Existen placeres
tan menudos como intransferibles, son solo tuyos, nadie los puede saborear como
tú…
Hoy mi primer
café ha sido recreándome de la luminosidad de la niebla pegada a mi ventana.
Cuánto más la miraba, más emergía el placer de una sonrisa. El reconfortante
alborozo del calor de un café recorriendo mi garganta hacía que mis ojos se
abrieran aún más al inhóspito carácter invernal de mi tierra y navegar por esos
interiores que bombean a mi corazón. Y es que cuando los pies descienden del
tren vuelan al lado de una madre que va
dejando de ser lo que era. Miro su cara mimosa, y todo lo anterior se borra, mi
mente se anacroniza y me envuelvo de mi madre. La siento, la huelo, la vivo y
sin querer, porque ella nunca inspiró ternura, hoy en los albores cenizos de su
senectud, al pensarla, no puedo evitar la dulzura que provoca su fachada
torcida, encogida de soledad.
Juntas, en la
penumbra, saboreamos los silencios largos, dejamos de sentir otras cosas para
escuchar solamente el paso hueco de nuestras sombras. Racheamos palabras, una
para comunicar que ahí fuera hay vida, el mundo sigue su trasiego diario. Otra,
para saberse viva pues la han vuelto los miedos, la angustia de que pronto
cambiará de estación y mi mano no estará con ella para que guie sus pasos
tartamudos en el más allá.
En Teresa no
existen los tiempos y por mucho que el gallo de su reloj de ciega cacaree las
horas, para ella no existen ni siquiera los minutos sino la afasia existencial.
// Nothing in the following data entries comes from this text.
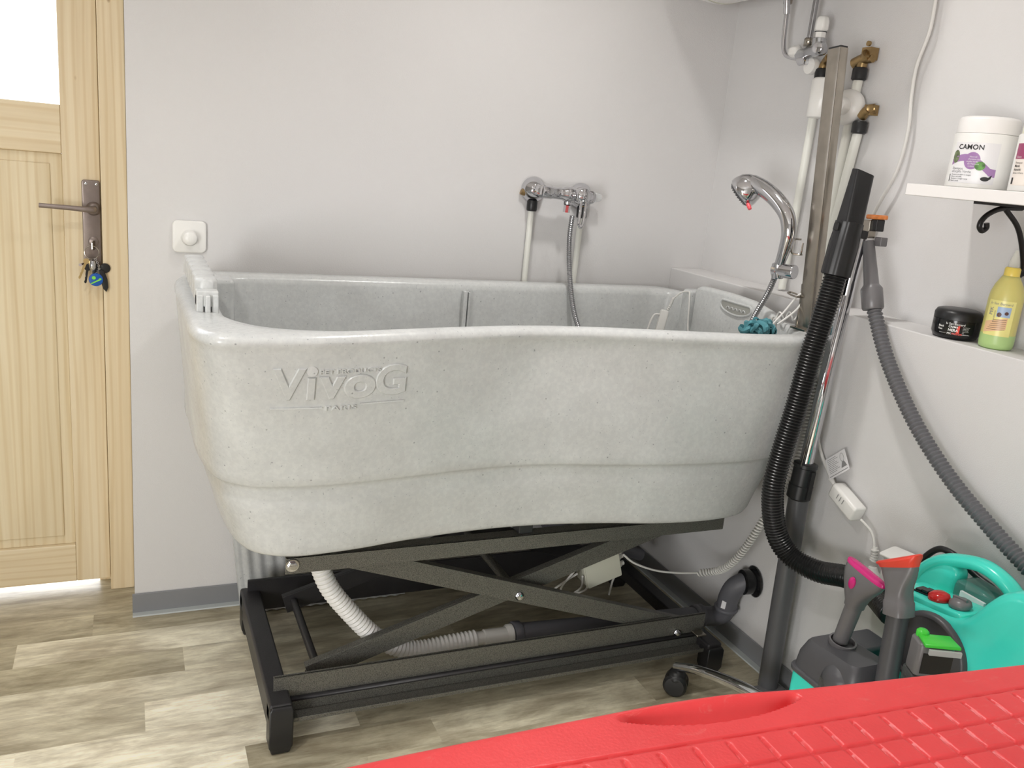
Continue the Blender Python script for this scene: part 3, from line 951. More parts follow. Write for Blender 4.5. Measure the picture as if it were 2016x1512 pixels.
# tilted control box with cable glands
Mb = frame((1.104, 1.745, .268), (0, -1, 0), (.960, 0, .28))
k = MB(); prism(k, rrect(.100, .078, .004), Mb, -.055, .010, .002)
box_ = k.build('control_box', OFFWHITE, tub, sharp=50); box_['label'] = 'ivory plastic control box under the tub'
k = MB(); prism(k, rrect(.104, .082, .005), Mb, .002, .004, .001); k.build('box_seam', OFFWHITE, box_, sharp=50)
for a, b in ((.024, -.006), (.004, -.012), (-.018, -.012)):
    M_ = Mb @ Matrix.Translation((.050, a, b)) @ Matrix.Rotation(R(90), 4, 'Y')
    MB().lathe([(.0085, 0), (.0085, .010), (.0065, .012), (.0065, .018), (.004, .020)], M_, 14).build('cable_gland', WHITECORD, box_, sharp=50)
for a in ([(1.02, 1.74, .270), (1.00, 1.76, .215), (1.02, 1.78, .17)], [(1.03, 1.74, .262), (1.02, 1.77, .23), (.985, 1.79, .19)], [(1.05, 1.745, .250), (1.065, 1.77, .205), (1.06, 1.80, .17)], [(1.07, 1.745, .225), (1.07, 1.76, .20), (1.055, 1.79, .175)], [(1.150, 1.745, .245), (1.158, 1.77, .21), (1.166, 1.79, .16)]):
    MB().tube(cr(a, 6), .0028, 6).build('cable_loop', WHITECORD, tub)

# ------------------------------------------------------------------ post on the tub's right end
P0 = Vector((1.478, 1.572, .936)); P1 = Vector((1.478, 1.632, 1.572))
d = P1 - P0
Mp = frame(P0, d, (1, 0, 0))
k = MB(); prism(k, rrect(.024, .040, .002, 2), Mp, 0, d.length)
post = k.build('tether_post', STEEL, tub, sharp=30)
post['label'] = 'square brushed steel post standing on the right end of the tub'
k = MB(); prism(k, rrect(.022, .038, .002, 2), Mp, d.length, d.length + .004); k.build('post_cap', BLACKPL, post, sharp=30)
prism(MB(), rrect(.03, .05, .002), Mp, 0, .003)
k = MB(); k.box(1.450, 1.492, 1.548, 1.600, .9345, .940); k.build('post_foot', STEEL, post, bevel=.001)
k = MB(); k.tube([(1.474, 1.602, .98), (1.474, 1.606, 1.04)], .004, 8); k.tube([(1.474, 1.602, .94), (1.474, 1.600, .985)], .0055, 8)
k.build('clamp_bar', STEEL, post)
MB().tube(cr([(1.472, 1.636, 1.142), (1.462, 1.650, 1.138), (1.460, 1.650, 1.112), (1.466, 1.648, 1.106), (1.478, 1.634, 1.106), (1.466, 1.622, 1.110), (1.466, 1.622, 1.135)], 6), .0022, 8).build('wire_hook', STEEL, post)
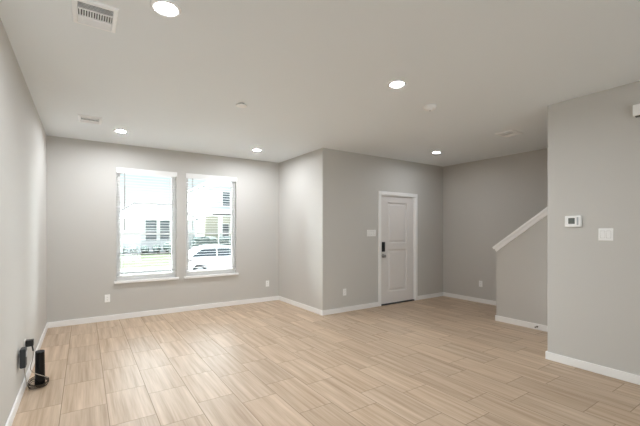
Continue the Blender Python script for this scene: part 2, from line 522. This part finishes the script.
# ------------------------------------------------------------------ front door
def panel_slab(x0, x1, z0, z1, yf, th, panels):
    bm = B()
    xs = sorted({x0, x1, *[p for a in panels for p in (a[0], a[1])]})
    zs = sorted({z0, z1, *[p for a in panels for p in (a[2], a[3])]})
    def quad(a, b, c, d): bm.faces.new([bm.verts.new(v) for v in (a, b, c, d)])
    for i in range(len(xs) - 1):
        for j in range(len(zs) - 1):
            a, b, c, d = xs[i], xs[i + 1], zs[j], zs[j + 1]
            if any(abs(a - p[0]) < 1e-6 and abs(c - p[2]) < 1e-6 for p in panels):
                prev = None
                for ins, dep in ((0, 0), (0.005, 0.013), (0.018, 0.019), (0.032, 0.019), (0.058, 0.005)):
                    r = [(a + ins, yf + dep, c + ins), (b - ins, yf + dep, c + ins), (b - ins, yf + dep, d - ins), (a + ins, yf + dep, d - ins)]
                    if prev:
                        for k in range(4): quad(prev[k], prev[(k + 1) % 4], r[(k + 1) % 4], r[k])
                    prev = r
                quad(*prev)
            else:
                quad((a, yf, c), (b, yf, c), (b, yf, d), (a, yf, d))
    yb = yf + th
    quad((x0, yb, z0), (x0, yb, z1), (x1, yb, z1), (x1, yb, z0))
    quad((x0, yf, z0), (x0, yf, z1), (x0, yb, z1), (x0, yb, z0)); quad((x1, yf, z0), (x1, yb, z0), (x1, yb, z1), (x1, yf, z1))
    quad((x0, yf, z0), (x0, yb, z0), (x1, yb, z0), (x1, yf, z0)); quad((x0, yf, z1), (x1, yf, z1), (x1, yb, z1), (x0, yb, z1))
    bmesh.ops.remove_doubles(bm, verts=bm.verts[:], dist=1e-5)
    return bm

SL0, SL1 = 4.543, 5.437
door = struct('door_1', panel_slab(SL0, SL1, 0.026, 2.034, YD + 0.022, 0.045,
      [(4.735, 5.245, 1.145, 1.915), (4.735, 5.245, 0.235, 1.03)]), M['door'])
# door lock, knob
KX = 4.607
bm = box(B(), KX - 0.033, KX + 0.033, YD - 0.006, YD + 0.022, 0.995, 1.175)
lock = struct('keypad_lock', bm, M['black'], 0.008, door); lock['label'] = 'black keypad deadbolt'
bm = B()
lathe(bm, [(0, -0.012), (0.016, -0.012), (0.02, -0.006), (0.02, 0)], 24, Matrix.Translation((KX, YD - 0.006, 1.03)) @ Matrix.Rotation(R(-90), 4, 'X') @ Matrix.Scale(-1, 4, (0, 0, 1)) )
struct('thumb_turn', bm, M['nickel'], 0, lock)
bm = B()
lathe(bm, [(0.034, 0.0), (0.034, 0.006), (0.028, 0.010), (0.013, 0.012), (0.012, 0.03), (0.02, 0.036), (0.028, 0.047), (0.027, 0.058), (0.018, 0.064), (0, 0.065)], 28,
      Matrix.Translation((KX, YD + 0.022, 0.916)) @ Matrix.Rotation(R(90), 4, 'X'))
kn = struct('door_knob', bm, M['nickel'], 0, door); kn['label'] = 'round metal knob'
for p in kn.data.polygons: p.use_smooth = True
# casing, jamb, threshold
bm = B()
CW = 0.064
box(bm, DX0 - CW, DX0, YD - 0.017, YD, 0, DZ1 + CW); box(bm, DX1, DX1 + CW, YD - 0.017, YD, 0, DZ1 + CW); box(bm, DX0, DX1, YD - 0.017, YD, DZ1, DZ1 + CW)
cas = struct('trim_2', bm, M['trim'], 0.005)
bm = B()
box(bm, DX0 - 0.002, SL0 - 0.003, YD - 0.004, YD + 0.14, 0.0, DZ1); box(bm, SL1 + 0.003, DX1 + 0.002, YD - 0.004, YD + 0.14, 0.0, DZ1); box(bm, DX0, DX1, YD - 0.004, YD + 0.14, 2.037, DZ1 + 0.002)
struct('jamb', bm, M['trim'], 0, cas)
struct('threshold', box(B(), SL0 - 0.002, SL1 + 0.002, YD - 0.004, YD + 0.14, 0.0, 0.022), M['bronze'], 0.003, cas)

# ------------------------------------------------------------------ wall plates (canonical: on plane y=0, facing -y)
def outlet(name, label, loc, rz):
    t = thing(name, label, 'outlet', loc, rz, 'duplex wall outlets')
    obj('cover_plate', box(B(), -0.036, 0.036, -0.006, 0, -0.0585, 0.0585), M['plastic'], t, 0.003)
    for s in (1, -1):
        bm = B()
        pts = [(0.0165 * math.copysign(min(1, abs(math.cos(a)) * 1.35), math.cos(a)), s * 0.0205 + 0.0145 * math.sin(a)) for a in [2 * math.pi * k / 24 for k in range(24)]]
        prism(bm, pts, 1, -0.0085, -0.005)
        rc = obj('receptacle', bm, M['plastic'], t)
        bm = B()
        box(bm, -0.008, -0.0055, -0.0089, -0.0075, s * 0.0205 - 0.002, s * 0.0205 + 0.007); box(bm, 0.0055, 0.008, -0.0089, -0.0075, s * 0.0205 - 0.002, s * 0.0205 + 0.006)
        box(bm, -0.002, 0.002, -0.0089, -0.0075, s * 0.0205 - 0.009, s * 0.0205 - 0.005)
        obj('slots', bm, M['slot'], rc)
    return t
out0 = outlet('wall_outlet', 'white outlet on window wall, below and left of the left window', (0.296, YB, 0.345), 0)
dup(out0, (2.988, YB, 0.347), 0, 'white outlet on window wall, right of the windows near the inside corner')
dup(out0, (3.69, YD, 0.338), 0, 'white outlet low on the entry wall left of the front door')
dup(out0, (XF, 3.902, 0.365), R(-90), 'white outlet on the shaded far wall beside the stair half wall')
dup(out0, (XL, 4.07, 0.36), R(90), 'white outlet on left wall with black plugs in it')

def switch(name, label, loc, rz, gangs, group=None):
    t = thing(name, label, 'light switch', loc, rz, group)
    w = (0.0699 + 0.046 * (gangs - 1)) / 2
    obj('cover_plate', box(B(), -w, w, -0.006, 0, -0.0585, 0.0585), M['plastic'], t, 0.003)
    for g in range(gangs):
        x = (g - (gangs - 1) / 2) * 0.046
        bm = B()
        prism(bm, [(-0.006, -0.033), (-0.0075, -0.033), (-0.0115, 0.033), (-0.006, 0.033)], 0, x - 0.0165, x + 0.0165)
        obj('rocker', bm, M['plastic'], t, 0.001)
        bm = B(); ring(bm, x - 0.0185, x + 0.0185, -0.0352, 0.0352, 0.002, -0.0066, -0.0055)
        obj('rocker_gap', bm, M['gap'], t)
    return t
switch('switch_plate', 'wide white four-rocker switch plate on the entry wall left of the front door', (4.30, YD, 1.342), 0, 4)
switch('switch_plate', 'white two-rocker switch plate on right wall below the thermostat', (XR, 1.281, 1.351), R(-90), 2)

t = thing('thermostat', 'small white thermostat with grey screen on right wall', 'thermostat', (XR, 1.548, 1.483), R(-90))
obj('housing', box(B(), -0.074, 0.074, -0.024, 0, -0.058, 0.056), M['plastic'], t, 0.008)
obj('screen', box(B(), -0.040, 0.018, -0.0255, -0.022, -0.026, 0.034), M['screen'], t, 0.002)
bm = B()
obj('button_panel', box(B(), 0.034, 0.050, -0.0255, -0.022, -0.040, 0.040), M['rim'], t, 0.002)

t = thing('door_chime', 'white box mounted high on right wall at the photo edge', 'door chime', (XR, 0.97, 2.466), R(-90))
bm = B()
prism(bm, [(-0.006, -0.05), (-0.045, -0.045), (-0.05, -0.03), (-0.05, 0.05), (-0.045, 0.055), (0, 0.055), (0, -0.05)], 0, -0.10, 0.10)
obj('cover', bm, M['plastic'], t, 0.003)
bm = B()
box(bm, -0.085, 0.085, -0.040, -0.006, -0.056, -0.047)
obj('dark_underside', bm, M['slot'], t)  # dark strip along the underside of the box

# door stop on the stair baseboard
bm = B()
lathe(bm, [(0, 0), (0.012, 0), (0.012, 0.006), (0.006, 0.008), (0.006, 0.045), (0.010, 0.047), (0.010, 0.060), (0, 0.062)], 16, Matrix.Rotation(R(-90), 4, 'Y'))
o = obj('door_stop', bm, M['brass']); o.location = (XH - BT, 2.40, 0.045)
tag(o, 'small dark metal door stop on the stair half wall baseboard', 'door stop')

# ------------------------------------------------------------------ ceiling fixtures
def downlight(label, x, y):
    t = thing('recessed_light', label, 'ceiling light', (x, y, H), 0, 'round recessed ceiling lights')
    bm = B()
    lathe(bm, [(0.088, 0), (0.088, -0.005), (0.083, -0.010), (0.072, -0.011), (0.055, -0.004)], 48)
    obj('trim_ring', bm, M['register'], t, smooth=True)
    bm = B(); lathe(bm, [(0.0555, -0.0045), (0.04, -0.006), (0, -0.007)], 48)
    obj('lens', bm, M['lens'], t, smooth=True)
    return t
dl = downlight('glowing recessed light at the top of the photo beside the large ceiling vent', 0.412, 2.291)
dup(dl, (2.397, 2.303, H), 0, 'glowing recessed light in mid ceiling just left of the smoke detector')
el_ = downlight('small glowing recessed light over the entry near the front door', 5.062, 3.938)
next(c for c in el_.children if c.name.startswith('lens')).data.materials[0] = M['entry_lens']
dup(dl, (0.416, 5.478, H), 0, 'glowing recessed light above the left window near the small ceiling vent')
dup(dl, (2.407, 5.50, H), 0, 'glowing recessed light above and right of the right window')

t = thing('sprinkler_cover', 'round white cover plate on the ceiling between the lights, not glowing', 'sprinkler', (1.396, 3.592, H))
bm = B(); lathe(bm, [(0.034, 0), (0.034, -0.016)], 32)
obj('cup', bm, M['duct'], t)
bm = B(); lathe(bm, [(0, -0.014), (0.057, -0.014), (0.058, -0.018), (0.054, -0.024), (0.03, -0.027), (0, -0.028)], 40)
obj('cover_disc', bm, M['plastic'], t, smooth=False)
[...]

Ayer, a media tarde, cuando entré en su dormitorio con el huracán de mi
persona, la encontré ceñida al esquinazo de un armario. No dije nada, la lengua
se me había quedado seca de palabras, desprovista de sonidos. Me cosí a su
imagen y un vendaval de lagrimillas vino a por mí. Una amalgama de sentimientos
de trufa y chocolate se casaron a mi madre. No podía dejar de llorar, ¡echaba
tanto de menos a mi madre!, porque la mujer asida a la esquina de un armario no
era mi madre sino el espectro de lo que una vez fue. Se me heló la sonrisa y de
escarcha se vistió mi ánimo. Si al menos la hubiera podido besar, pero odia el
frio y mi cuerpo venía helado de grados. Y allí la dejé en el limbo de su
memoria y me fui sin resignación, con la rabia de no aceptar que aquella del
esquinazo no era Teresa.
Hoy amanece en
gris y al ver la niebla atrapada en mi ventana, me he vestido corriendo, he
bajado las escaleras, he llegado hasta la puerta de la residencia, he subido en
dos zancadas, abierto la puerta y he visto a Teresa acurrucada en su cunita. La
he dado dos, tres, cuatro, yo qué sé cuantos besos. Se ha dejado pues estaba en
el mejor de sus sueños.
Me he ido con el
corazón revoloteando ternura, de amor
caprichoso. Me he confundido en la niebla y de mí solo ha quedado una sonrisa.
2 comentarios:
Sobre las espaldas de esa generación de mujeres se ha levantado y aguantado todo esto. La mía tiene 91 años.
Qué grande, me has pues to un nudo en la garganta Mª Angeles. Grandes las madres. Un fuerte abrazo y buen fin de semana amiga.